Case Studies
Case Studies
We love sharing our client stories because they are what drive us to do our best work every day. Your success is our success.
Here are just a few examples of how we have helped clients pursue their financial goals:
#1 - Investment/Tax Planning
A client came to us with two rather large stock positions with a very low cost basis. Their portfolio was not diversified since these two stocks accounted for over 25% of their entire portfolio. Selling the stocks would have triggered huge capital gains and the client would have incurred a large tax bill. Our solution was to donate a good portion of each stock to a Donor-Advised Fund. Therefore, the client claimed a significant charitable deduction, saving them tax dollars without triggering any capital gain.
#2 - Multi-Generational Tax Arbitrage
A married client was in a very low tax bracket. They had two grown sons, both successful and in very high tax brackets. We developed a strategy that triggered taxes for the parents, at lower tax rates, instead of the sons inheriting the assets and having to pay much higher taxes.
#3 - Estate Planning
We reviewed a new client’s Estate Documents and noticed that both the husband and wife had Revocable Trusts which laid out their final distribution wishes upon death. After reviewing their assets, we noticed that nothing was titled in the trust’s name and the beneficiaries were still their young children. If no action was taken, it’s very likely that their assets would not have been distributed as intended.

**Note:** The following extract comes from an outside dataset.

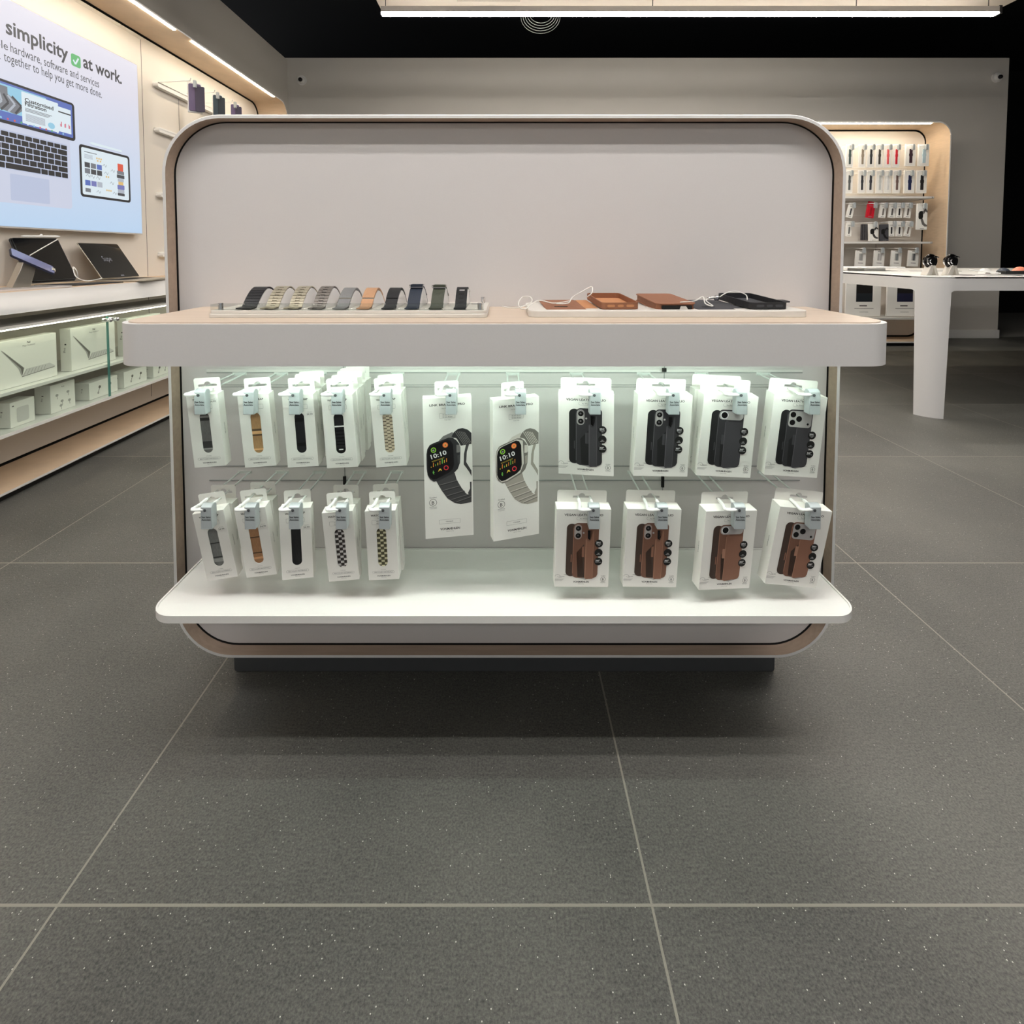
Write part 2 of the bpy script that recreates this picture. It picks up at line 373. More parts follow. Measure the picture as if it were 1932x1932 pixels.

#4 - Investments/Location of Assets
Asset location refers to where you strategically invest your money between qualified accounts (IRA’s, 401ks), tax free accounts (Roth's) and taxable accounts (JT). Holding high tax investments in deferred or tax-exempt accounts can improve the overall tax efficiency of your investments and save you tax dollars.
Our client came to us already in a high tax bracket. Some of the holdings in their joint taxable account included high yield bond funds and other types of taxable bonds. Income from these investments would be taxed at our client’s highest tax rates. We were able to replicate these holdings in their tax-deferred accounts, thus saving them tax dollars.
#5 - When should I retire?
We ran many different retirement scenarios and determined that our client could retire at age 65. We met with them to share the good news and he/she said they were not ready to retire. He/she enjoyed their work, liked the income and was not ready to deal with the free time that retirement brings. Understanding the uniqueness of our clients goals and listening to our clients carefully helps us deliver appropriate solutions.
#6 - Long Term Care Insurance
Many of our clients have recently received letters notifying them of future premium increases. The letter outlined a few options if clients wished to keep premium about the same in return for reduced benefits. We determined that our client already had a strong daily benefit and in addition, had several other income streams. For this client, our solution was to accept a lower daily benefit amount in return for a lower premium. Understanding our client’s unique financial situation allows us to tailor our recommendations.